» Written request: Search the material for the word "this" and copy each line that holds it.

» Raw data:
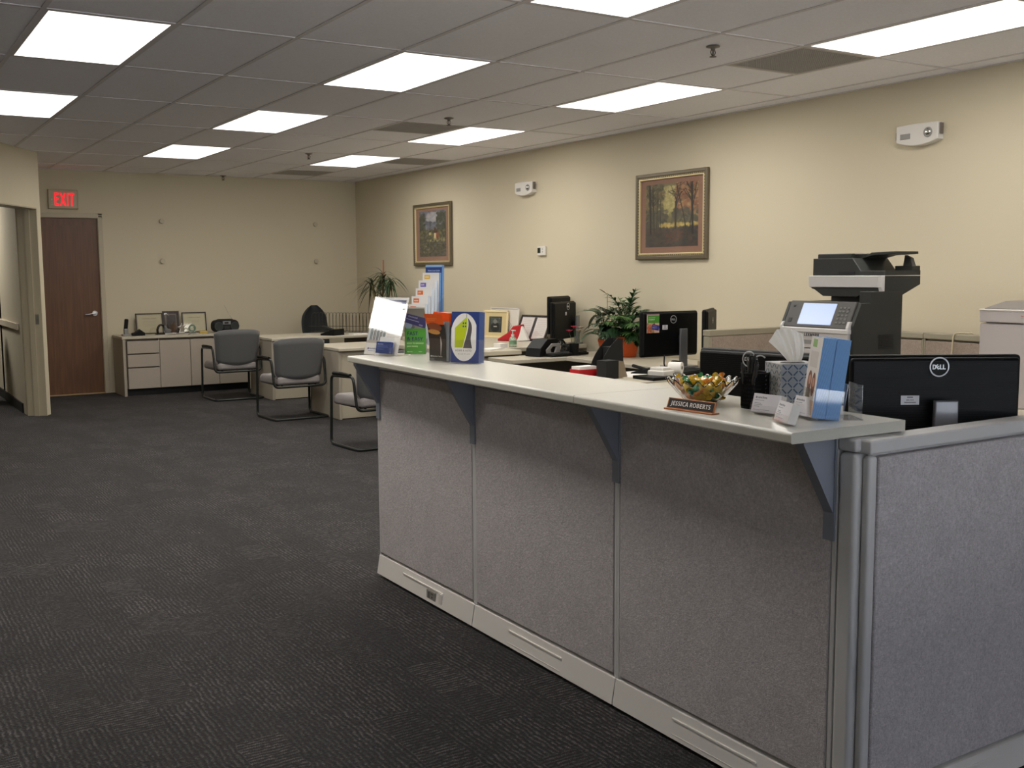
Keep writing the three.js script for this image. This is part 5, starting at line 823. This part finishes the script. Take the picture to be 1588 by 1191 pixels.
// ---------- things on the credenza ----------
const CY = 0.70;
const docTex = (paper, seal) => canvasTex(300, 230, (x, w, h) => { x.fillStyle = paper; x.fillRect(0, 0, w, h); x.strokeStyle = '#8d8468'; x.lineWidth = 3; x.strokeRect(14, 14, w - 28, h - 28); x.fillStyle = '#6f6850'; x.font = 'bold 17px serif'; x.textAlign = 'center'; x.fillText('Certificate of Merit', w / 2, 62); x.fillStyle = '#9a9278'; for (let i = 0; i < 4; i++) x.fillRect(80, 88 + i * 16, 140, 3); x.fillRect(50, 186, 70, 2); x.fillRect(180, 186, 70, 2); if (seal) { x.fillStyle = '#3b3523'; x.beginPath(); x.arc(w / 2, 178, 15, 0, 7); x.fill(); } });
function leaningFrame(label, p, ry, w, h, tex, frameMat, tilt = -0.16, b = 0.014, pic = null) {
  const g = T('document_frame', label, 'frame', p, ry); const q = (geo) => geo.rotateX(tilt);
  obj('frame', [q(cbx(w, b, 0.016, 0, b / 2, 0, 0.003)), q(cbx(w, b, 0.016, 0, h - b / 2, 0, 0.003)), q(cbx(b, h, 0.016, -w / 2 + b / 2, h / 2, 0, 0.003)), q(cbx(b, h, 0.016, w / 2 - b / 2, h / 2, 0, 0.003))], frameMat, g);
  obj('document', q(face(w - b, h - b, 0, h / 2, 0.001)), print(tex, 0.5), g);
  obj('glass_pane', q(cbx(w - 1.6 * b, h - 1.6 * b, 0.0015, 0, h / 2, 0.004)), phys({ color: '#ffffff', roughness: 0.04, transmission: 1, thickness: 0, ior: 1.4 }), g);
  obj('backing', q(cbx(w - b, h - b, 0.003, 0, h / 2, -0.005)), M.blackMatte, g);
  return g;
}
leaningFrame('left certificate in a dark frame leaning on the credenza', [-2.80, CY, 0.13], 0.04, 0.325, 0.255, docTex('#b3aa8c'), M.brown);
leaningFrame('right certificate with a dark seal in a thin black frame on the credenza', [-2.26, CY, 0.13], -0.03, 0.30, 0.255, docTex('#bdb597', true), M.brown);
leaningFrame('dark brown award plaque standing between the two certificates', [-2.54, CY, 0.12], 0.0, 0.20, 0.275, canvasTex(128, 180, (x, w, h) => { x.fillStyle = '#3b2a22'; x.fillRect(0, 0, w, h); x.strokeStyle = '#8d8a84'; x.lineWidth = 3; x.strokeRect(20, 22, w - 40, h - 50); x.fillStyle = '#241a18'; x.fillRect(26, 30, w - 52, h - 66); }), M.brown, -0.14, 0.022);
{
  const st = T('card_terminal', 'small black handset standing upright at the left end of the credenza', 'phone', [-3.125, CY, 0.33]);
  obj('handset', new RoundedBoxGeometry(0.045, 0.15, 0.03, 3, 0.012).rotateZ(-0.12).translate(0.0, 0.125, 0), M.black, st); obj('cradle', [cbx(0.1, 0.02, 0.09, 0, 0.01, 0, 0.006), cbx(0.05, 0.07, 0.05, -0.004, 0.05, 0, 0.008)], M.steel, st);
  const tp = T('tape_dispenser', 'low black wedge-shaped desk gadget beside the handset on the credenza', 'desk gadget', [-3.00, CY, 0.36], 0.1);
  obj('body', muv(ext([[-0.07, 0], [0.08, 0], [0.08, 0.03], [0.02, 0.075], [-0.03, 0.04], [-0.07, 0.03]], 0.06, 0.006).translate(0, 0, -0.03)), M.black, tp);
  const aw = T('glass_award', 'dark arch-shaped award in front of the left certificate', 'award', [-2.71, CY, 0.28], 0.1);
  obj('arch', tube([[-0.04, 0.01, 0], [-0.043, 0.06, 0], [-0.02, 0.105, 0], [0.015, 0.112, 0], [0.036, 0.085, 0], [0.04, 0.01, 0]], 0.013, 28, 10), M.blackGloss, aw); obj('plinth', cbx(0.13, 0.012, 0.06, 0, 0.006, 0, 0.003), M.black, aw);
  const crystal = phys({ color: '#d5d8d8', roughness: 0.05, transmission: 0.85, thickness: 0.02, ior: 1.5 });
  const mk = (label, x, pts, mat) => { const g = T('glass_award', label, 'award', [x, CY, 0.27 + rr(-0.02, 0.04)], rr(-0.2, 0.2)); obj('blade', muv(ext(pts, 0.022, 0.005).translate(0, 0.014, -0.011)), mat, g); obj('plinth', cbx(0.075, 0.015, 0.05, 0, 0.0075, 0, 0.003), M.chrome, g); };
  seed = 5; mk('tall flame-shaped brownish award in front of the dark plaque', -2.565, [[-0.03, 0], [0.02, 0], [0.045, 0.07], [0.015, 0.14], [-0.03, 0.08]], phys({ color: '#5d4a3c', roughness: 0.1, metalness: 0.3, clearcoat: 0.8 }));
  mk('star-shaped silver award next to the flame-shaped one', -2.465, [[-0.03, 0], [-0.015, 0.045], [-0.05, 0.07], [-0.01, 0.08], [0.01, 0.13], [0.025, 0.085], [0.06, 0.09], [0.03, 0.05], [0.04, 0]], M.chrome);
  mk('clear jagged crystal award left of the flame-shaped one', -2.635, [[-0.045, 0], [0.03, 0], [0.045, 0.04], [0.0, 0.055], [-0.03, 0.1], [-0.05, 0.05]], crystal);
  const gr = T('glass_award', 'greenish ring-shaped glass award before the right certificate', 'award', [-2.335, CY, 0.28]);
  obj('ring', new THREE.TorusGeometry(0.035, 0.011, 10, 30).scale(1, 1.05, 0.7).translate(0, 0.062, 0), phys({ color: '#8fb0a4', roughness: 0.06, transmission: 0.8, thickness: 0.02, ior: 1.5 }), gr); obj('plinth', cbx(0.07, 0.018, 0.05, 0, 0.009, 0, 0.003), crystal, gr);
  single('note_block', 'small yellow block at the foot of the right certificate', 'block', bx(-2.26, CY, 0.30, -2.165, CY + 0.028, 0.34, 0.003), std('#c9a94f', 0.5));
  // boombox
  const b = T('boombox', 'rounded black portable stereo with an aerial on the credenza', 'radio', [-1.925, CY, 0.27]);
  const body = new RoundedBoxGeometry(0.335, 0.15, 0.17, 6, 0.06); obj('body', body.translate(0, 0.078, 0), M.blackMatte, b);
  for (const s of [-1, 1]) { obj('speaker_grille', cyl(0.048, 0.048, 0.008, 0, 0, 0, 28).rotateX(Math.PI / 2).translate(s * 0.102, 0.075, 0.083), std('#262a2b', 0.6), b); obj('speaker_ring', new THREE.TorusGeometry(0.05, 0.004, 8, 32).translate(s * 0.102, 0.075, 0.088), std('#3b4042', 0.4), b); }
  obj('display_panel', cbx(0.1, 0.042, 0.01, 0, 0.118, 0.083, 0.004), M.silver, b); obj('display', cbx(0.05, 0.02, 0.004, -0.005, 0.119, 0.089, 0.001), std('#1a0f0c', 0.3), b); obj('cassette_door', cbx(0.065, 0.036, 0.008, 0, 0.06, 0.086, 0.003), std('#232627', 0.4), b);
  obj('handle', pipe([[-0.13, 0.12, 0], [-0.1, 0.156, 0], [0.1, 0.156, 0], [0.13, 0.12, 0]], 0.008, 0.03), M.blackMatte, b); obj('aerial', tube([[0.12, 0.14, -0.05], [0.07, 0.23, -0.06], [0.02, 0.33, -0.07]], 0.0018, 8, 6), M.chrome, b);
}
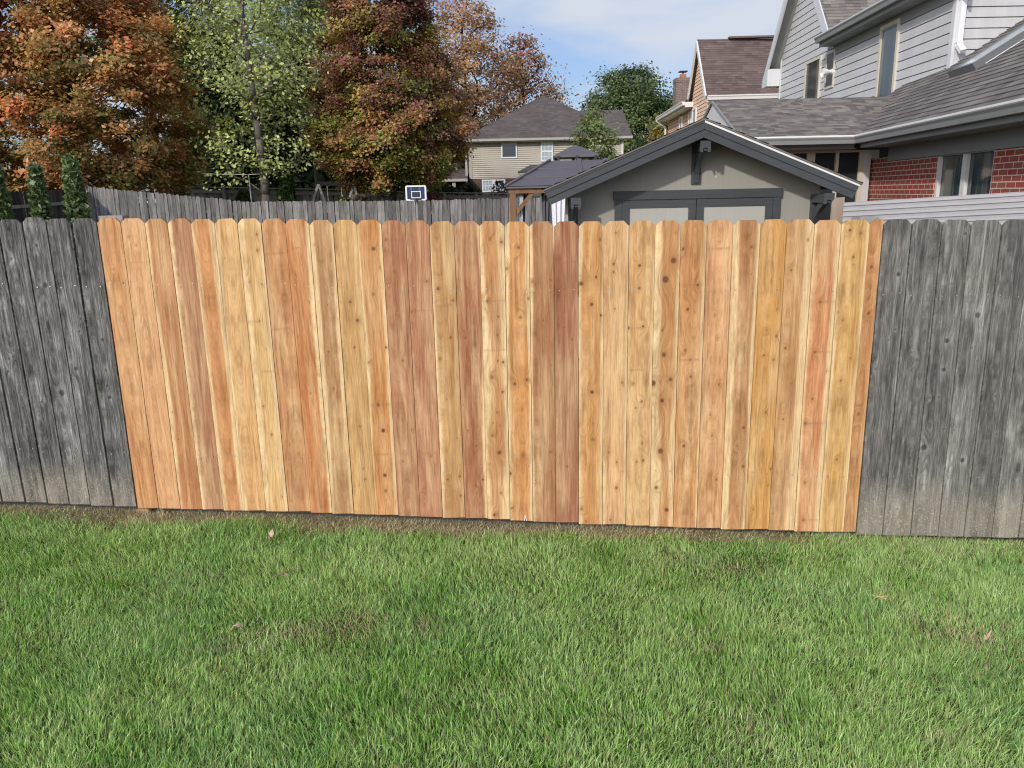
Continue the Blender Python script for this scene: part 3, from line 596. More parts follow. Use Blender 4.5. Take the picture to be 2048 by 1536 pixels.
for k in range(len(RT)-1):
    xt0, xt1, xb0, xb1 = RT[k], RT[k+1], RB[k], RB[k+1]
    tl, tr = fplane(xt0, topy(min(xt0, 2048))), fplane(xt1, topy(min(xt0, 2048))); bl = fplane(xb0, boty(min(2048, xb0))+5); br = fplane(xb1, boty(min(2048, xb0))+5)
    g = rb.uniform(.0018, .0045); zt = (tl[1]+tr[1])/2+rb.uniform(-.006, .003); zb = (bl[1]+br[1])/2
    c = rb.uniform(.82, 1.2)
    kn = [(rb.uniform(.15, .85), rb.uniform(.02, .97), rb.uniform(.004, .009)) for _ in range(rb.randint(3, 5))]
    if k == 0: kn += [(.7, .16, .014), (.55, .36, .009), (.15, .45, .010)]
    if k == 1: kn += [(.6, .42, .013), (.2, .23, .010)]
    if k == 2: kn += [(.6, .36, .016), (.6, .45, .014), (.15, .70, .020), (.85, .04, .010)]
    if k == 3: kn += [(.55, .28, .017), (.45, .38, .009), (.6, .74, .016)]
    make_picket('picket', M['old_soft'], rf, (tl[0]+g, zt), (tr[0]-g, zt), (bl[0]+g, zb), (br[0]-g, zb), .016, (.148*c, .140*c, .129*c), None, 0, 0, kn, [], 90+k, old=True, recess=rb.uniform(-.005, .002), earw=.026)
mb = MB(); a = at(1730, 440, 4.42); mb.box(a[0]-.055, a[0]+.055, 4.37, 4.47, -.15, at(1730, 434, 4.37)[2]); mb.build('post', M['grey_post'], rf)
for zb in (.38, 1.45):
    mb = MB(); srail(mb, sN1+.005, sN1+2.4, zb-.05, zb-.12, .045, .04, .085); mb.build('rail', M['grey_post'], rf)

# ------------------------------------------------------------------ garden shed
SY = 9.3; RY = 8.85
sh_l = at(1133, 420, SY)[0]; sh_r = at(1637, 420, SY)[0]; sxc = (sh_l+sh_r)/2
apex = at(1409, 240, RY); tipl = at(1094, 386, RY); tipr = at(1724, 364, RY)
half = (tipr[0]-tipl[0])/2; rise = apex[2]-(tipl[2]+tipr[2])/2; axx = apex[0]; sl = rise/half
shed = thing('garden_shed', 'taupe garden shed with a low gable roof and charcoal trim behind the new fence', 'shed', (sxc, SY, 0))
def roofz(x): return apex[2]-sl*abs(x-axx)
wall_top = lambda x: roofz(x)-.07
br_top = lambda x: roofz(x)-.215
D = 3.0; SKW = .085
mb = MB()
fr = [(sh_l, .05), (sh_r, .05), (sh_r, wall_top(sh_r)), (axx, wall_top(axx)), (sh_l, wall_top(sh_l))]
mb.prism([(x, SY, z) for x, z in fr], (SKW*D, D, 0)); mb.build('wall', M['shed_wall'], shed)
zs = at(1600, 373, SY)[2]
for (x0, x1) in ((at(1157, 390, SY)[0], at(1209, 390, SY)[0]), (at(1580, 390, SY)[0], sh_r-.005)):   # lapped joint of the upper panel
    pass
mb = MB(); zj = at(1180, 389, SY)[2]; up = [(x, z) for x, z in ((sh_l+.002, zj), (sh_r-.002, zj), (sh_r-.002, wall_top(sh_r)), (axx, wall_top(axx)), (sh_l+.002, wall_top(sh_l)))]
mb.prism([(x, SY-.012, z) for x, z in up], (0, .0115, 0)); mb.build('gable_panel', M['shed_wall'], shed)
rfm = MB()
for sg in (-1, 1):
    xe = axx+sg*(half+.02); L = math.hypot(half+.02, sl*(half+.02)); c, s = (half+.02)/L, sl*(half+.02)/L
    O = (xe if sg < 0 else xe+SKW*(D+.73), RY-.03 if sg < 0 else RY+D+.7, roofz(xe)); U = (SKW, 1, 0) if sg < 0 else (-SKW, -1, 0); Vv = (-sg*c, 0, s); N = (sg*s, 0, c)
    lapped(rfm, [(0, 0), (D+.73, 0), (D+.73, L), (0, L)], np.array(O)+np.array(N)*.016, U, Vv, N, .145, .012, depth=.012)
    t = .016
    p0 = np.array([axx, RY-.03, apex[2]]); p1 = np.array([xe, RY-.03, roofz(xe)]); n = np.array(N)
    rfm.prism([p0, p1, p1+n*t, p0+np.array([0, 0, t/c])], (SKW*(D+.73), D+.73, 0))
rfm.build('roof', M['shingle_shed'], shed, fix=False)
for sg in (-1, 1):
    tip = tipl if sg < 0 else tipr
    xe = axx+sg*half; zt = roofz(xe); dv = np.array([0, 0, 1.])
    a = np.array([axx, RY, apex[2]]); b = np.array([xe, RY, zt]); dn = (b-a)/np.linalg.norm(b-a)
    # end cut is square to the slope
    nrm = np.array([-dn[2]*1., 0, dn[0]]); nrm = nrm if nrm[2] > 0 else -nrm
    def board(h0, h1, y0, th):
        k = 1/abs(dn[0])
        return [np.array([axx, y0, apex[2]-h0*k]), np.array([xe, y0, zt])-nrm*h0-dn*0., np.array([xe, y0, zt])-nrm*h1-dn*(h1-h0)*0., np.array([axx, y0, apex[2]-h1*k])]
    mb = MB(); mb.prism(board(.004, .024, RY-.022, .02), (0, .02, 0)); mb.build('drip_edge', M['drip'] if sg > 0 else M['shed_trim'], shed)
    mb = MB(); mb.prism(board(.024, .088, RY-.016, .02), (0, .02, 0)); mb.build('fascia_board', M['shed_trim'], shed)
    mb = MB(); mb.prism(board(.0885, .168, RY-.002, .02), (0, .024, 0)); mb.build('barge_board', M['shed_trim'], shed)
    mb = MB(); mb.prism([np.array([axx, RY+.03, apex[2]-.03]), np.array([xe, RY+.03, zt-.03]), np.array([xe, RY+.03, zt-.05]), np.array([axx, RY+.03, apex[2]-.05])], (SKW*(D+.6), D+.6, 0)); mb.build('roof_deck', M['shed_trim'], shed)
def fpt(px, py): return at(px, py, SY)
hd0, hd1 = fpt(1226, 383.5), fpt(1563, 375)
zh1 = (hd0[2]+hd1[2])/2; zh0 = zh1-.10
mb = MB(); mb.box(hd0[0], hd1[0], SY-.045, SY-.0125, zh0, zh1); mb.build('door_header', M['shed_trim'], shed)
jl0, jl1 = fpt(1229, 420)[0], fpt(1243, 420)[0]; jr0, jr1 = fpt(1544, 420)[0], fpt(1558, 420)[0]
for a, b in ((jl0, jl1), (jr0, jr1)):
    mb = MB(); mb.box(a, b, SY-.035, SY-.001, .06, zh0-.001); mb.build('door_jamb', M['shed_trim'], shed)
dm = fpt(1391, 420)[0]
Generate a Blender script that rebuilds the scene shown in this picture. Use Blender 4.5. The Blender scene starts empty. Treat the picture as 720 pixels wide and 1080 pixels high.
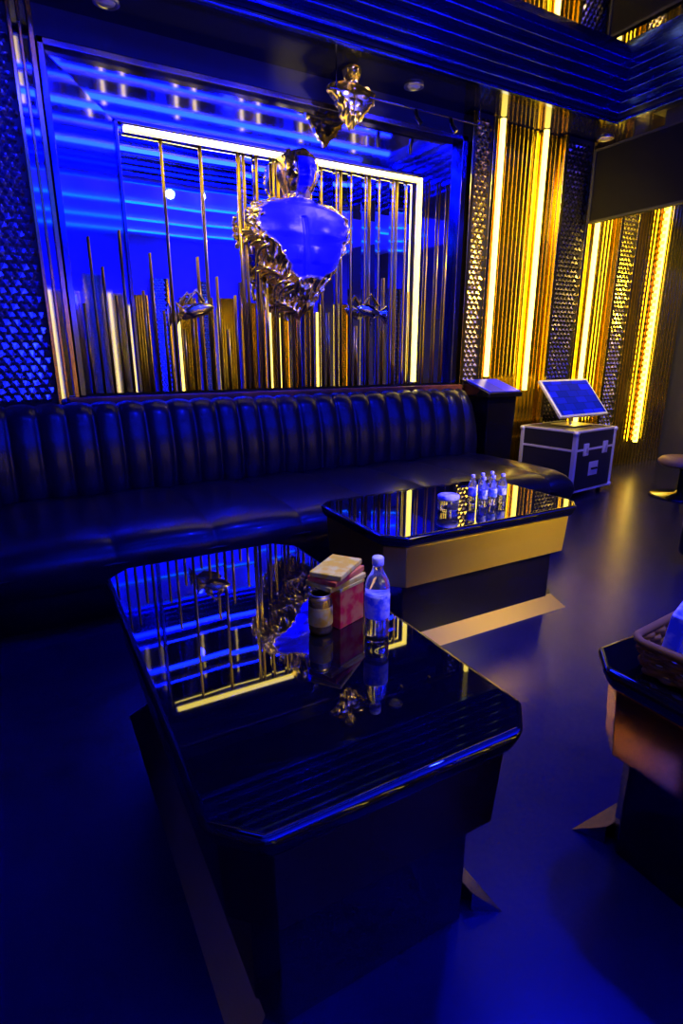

» Answer to the problem:
Keep writing the three.js script for this image. This is part 5, starting at line 823. This part finishes the script. Take the picture to be 1588 by 1191 pixels.
Continue the Blender Python script for this scene: part 3, from line 596. More parts follow. Use Blender 4.5. Take the picture to be 2048 by 1536 pixels.
Generate a Blender script that rebuilds the scene shown in this picture. Use Blender 4.5. The Blender scene starts empty. Treat the picture as 720 pixels wide and 1080 pixels high.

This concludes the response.